Strikes and protests are par for the course in France, but this time a line has been crossed. Already perceived as weak and indecisive and lacking in leadership, the president seems to be caught in a downward spiral that only a drastic change of course can stop.

In order to reduce its budget deficit and stimulate growth, France has to implement major structural reforms (taxation, labor market, pensions), but thus far Hollande's efforts in these areas have been tentative and ineffective, and nothing indicates that he is ready to change tack. His refusal to touch the costly French social model a 35-hour workweek, retirement at 62, universal healthcare, minimum hourly wage of €9.40 ($12.50), generous family allowances is unrealistic and counterproductive, according to most economists. His reliance on tax increases instead, and his inability to bring down unemployment, have provoked a profound malaise and a loss of confidence that threatens to harden as year-end approaches and the promise of reduced unemployment by 2014 remains unrealized, like many of his other campaign promises. Meanwhile, he asks for more time and keeps tinkering in the margin.

Bonnets Rouges in Brittany
Brittany, a socialist stronghold and major pork and poultry producer, became the latest trouble spot after several factory closings there. Farmers, fishermen and food industry workers joined together to protest against the new Eco-tax on heavy trucks, created by Nicolas Sarkozy with effect on January 1st 2014. The protesters, wearing red woolen caps (bonnets rouges), have become a symbol of revolt and are widely supported.
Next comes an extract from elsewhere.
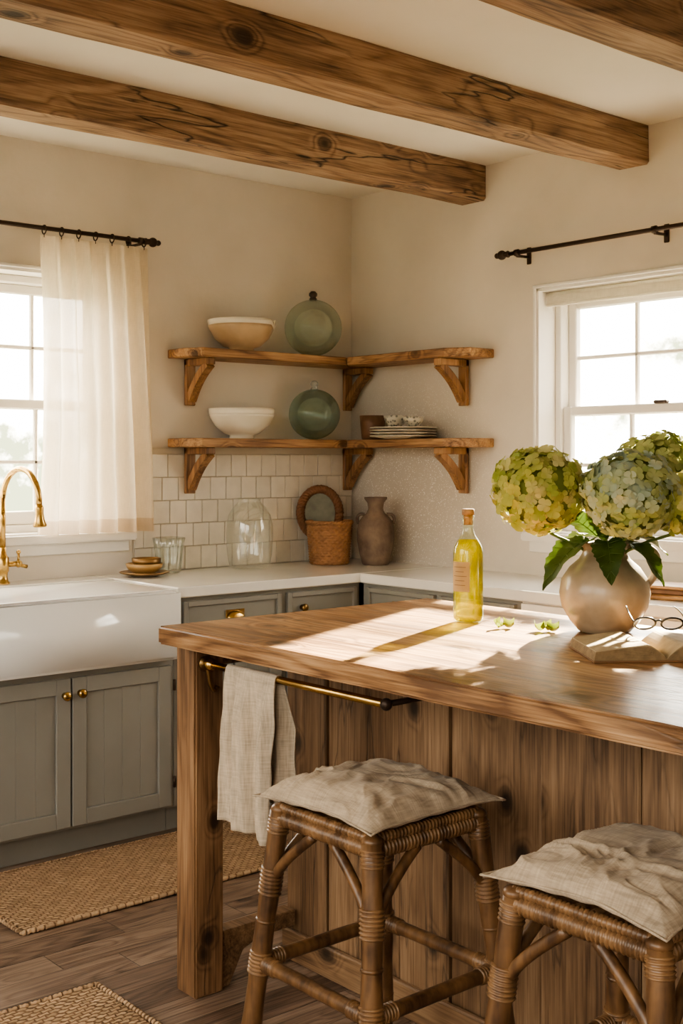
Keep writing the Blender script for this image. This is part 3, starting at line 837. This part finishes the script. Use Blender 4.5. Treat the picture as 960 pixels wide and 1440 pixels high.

In response, the government has temporarily suspended the eco-tax, as it has done with various other taxes (an ill-conceived tax on savings, and several business taxes), but held firm on its 75% tax on earnings over €1 million for footballers, to be paid by their clubs. [Last year's decision to tax rich individuals at 75% on earnings over €1 million was ruled unconstitutional.]

Leonarda Dibrani
Another government flip-flop concerned the recent expulsion of a 15-year old Roma girl from Kosovo whose family resided in France illegally. According to Interior Minister Manuel Valls, this expulsion followed the established rules and was justified because "Romas do not integrate well". If many agreed with the rules, few approved of the method applied since the girl was taken off a school bus by police while on a field trip with her classmates. The outraged classmates organized protests and demanded the return of Leonarda. Mr. Hollande, overruling Mr. Valls, thereupon announced on television that the girl was allowed to come back to finish school but without her family, which Leonarda then refused. [Mr. Valls has since said that the girl's father had been expelled because of his criminal record, including beatings of his wife and six children. And Education Minister Vincent Peillon has announced that no more children will be deported during school time.]

This bumbling performance by an incoherent government could not help but reinforce the amateurish, trial-and-error, aspect of an administration that seems to lack a single voice and a firm hand at the helm.

France is divided into 101 départements, each headed by a Prefect as the highest representative of the State. These Prefects render a monthly report to the Ministry of the Interior. In the report of October 25, they express their alarm at the spreading mood of anger and despondency in France. Continuing factory closings and repeated new taxation have brought the people to the point of exasperation and unified them into defiance and revolt. A dangerous mood of pessimism hangs over the country, according to the Prefects, and social unrest is growing. "We need to be alert to a real possibility of explosion. If nothing is done this could boil over into open revolt."    

The bonnets rouges uprising has resulted in the destruction of numerous roadside radars and eco-tax equipment in Brittany and has spread to 23 departments already. Hence the request by the Prefects to take down the offending eco-tax installations in their area before they are destroyed by protesters.

Hollande as Louis XVI
So what are the president's options? Replacing his lackluster Prime Minister with one of two popular candidates, current Minister of the Interior Manuel Valls or former Secretary of the Socialist Party Martine Aubry, might calm the waters for a while. A suggested Cabinet reshuffle, on the other hand, might be risky in view of the municipal elections coming up next spring when socialists could suffer the wrath of disappointed Hollande voters. At the very least, he should do a better job of explaining his strategy and communicating more effectively and more frequently with the voters.

The man who wanted to be a "normal" president has lost touch with the people. Isolated in his golden cage at the Elysee Palace and seemingly deaf to the growing clamor outside, he is increasingly being compared to hapless King Louis XVI same indecisiveness and eternal search for consensus, same inability to read the mood of the citizens, similar problems of empty state coffers and need for reforms. Let's hope that history will not repeat itself and that by some miracle Hollande finds a way out. It's obvious: "normal" is not good enough.

(*) In a November 8 NY Times op-ed article, American economist and Nobel prize winner Paul Krugman writes that the S&P downgrade is directed more against Hollande's ideology than against France's state of the economy which he considers healthy.